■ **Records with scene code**
· · · · ·

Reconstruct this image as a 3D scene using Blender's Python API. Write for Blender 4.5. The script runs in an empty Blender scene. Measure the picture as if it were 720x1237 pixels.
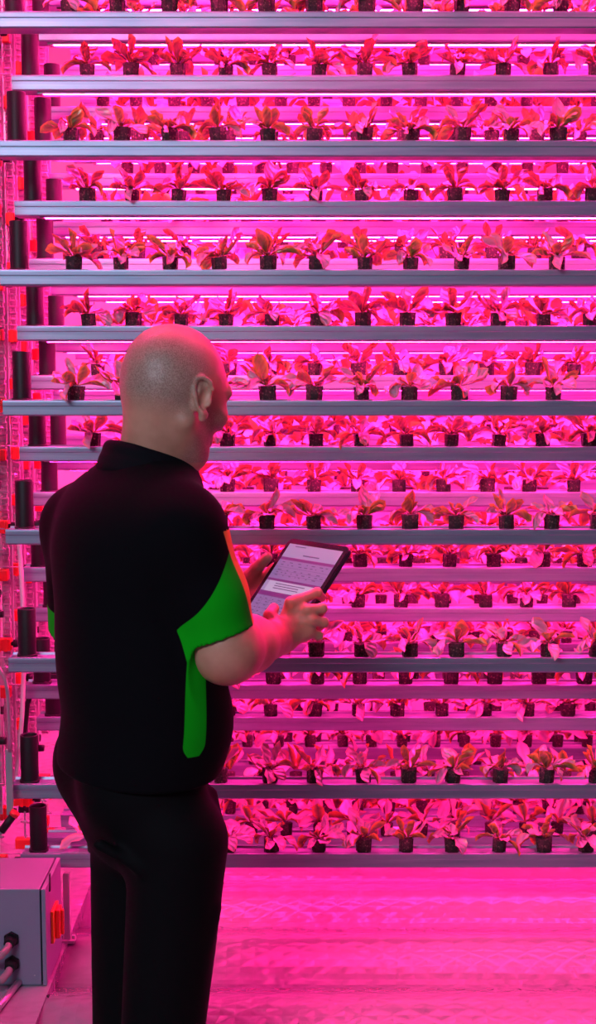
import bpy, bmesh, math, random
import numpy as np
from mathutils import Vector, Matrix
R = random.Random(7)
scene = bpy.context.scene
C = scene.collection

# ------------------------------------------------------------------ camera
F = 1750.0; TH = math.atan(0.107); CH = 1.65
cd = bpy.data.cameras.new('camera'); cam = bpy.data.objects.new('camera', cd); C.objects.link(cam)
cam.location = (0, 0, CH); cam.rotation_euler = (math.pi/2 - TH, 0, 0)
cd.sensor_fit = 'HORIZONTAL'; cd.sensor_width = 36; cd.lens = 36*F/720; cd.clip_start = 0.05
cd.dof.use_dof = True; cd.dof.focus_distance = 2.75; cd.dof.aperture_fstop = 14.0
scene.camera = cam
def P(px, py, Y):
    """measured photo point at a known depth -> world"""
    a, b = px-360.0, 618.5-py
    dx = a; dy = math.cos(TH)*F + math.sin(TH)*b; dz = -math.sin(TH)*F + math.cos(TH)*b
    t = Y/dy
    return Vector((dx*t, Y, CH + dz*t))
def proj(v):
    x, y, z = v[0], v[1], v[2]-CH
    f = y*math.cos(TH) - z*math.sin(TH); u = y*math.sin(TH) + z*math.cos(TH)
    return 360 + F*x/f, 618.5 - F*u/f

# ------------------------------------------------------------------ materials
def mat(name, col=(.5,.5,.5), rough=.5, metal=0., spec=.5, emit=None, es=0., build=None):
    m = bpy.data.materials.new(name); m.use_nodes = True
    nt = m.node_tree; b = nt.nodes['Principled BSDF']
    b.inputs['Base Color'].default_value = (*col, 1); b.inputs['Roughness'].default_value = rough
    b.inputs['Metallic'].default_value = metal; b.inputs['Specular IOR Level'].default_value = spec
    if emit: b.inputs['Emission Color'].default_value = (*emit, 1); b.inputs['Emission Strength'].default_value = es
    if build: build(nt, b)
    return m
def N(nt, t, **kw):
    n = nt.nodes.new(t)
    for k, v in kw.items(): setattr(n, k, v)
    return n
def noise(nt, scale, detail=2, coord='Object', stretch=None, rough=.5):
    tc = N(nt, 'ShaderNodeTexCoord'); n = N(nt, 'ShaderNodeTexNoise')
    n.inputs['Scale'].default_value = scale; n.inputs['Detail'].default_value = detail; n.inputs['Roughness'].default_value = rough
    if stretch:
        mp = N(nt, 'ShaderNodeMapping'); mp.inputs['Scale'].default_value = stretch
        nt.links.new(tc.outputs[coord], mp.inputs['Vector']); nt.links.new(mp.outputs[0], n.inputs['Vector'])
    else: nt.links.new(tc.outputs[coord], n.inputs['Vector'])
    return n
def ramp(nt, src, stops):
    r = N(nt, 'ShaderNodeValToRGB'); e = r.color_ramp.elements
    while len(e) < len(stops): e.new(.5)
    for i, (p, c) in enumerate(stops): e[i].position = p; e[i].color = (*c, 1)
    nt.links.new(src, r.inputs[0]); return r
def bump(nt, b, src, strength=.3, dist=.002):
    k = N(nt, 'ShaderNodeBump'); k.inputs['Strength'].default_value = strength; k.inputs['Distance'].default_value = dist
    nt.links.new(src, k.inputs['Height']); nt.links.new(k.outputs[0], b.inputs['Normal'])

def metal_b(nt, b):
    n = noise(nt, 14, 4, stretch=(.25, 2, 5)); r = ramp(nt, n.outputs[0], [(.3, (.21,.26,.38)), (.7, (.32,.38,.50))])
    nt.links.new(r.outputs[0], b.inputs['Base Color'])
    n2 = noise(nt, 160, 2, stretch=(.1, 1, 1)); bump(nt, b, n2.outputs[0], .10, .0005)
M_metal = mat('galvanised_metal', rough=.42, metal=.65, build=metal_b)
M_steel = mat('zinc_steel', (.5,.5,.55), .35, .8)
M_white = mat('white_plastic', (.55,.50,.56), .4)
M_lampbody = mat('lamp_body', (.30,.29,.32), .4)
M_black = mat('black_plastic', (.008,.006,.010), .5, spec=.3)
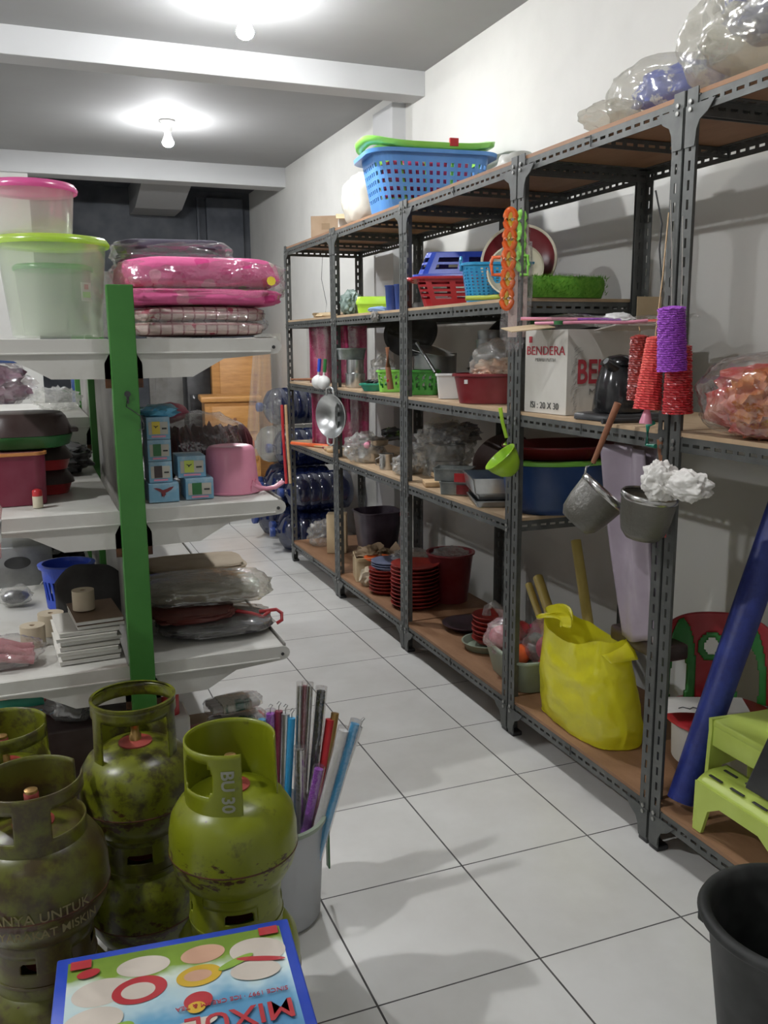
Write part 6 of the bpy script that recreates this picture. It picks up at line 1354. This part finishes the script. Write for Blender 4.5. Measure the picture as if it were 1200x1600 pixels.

· · · · ·

■ **Exercise details**
Go from the first line of the listing to the line holding "C = scene.collection" and, please, transcribe those lines exactly, both included, with no pictures.

■ **Answer in full**
Reconstruct this image as a 3D scene using Blender's Python API. Write for Blender 4.5. The script runs in an empty Blender scene. Measure the picture as if it were 720x1237 pixels.
import bpy, bmesh, math, random
import numpy as np
from mathutils import Vector, Matrix
R = random.Random(7)
scene = bpy.context.scene
C = scene.collection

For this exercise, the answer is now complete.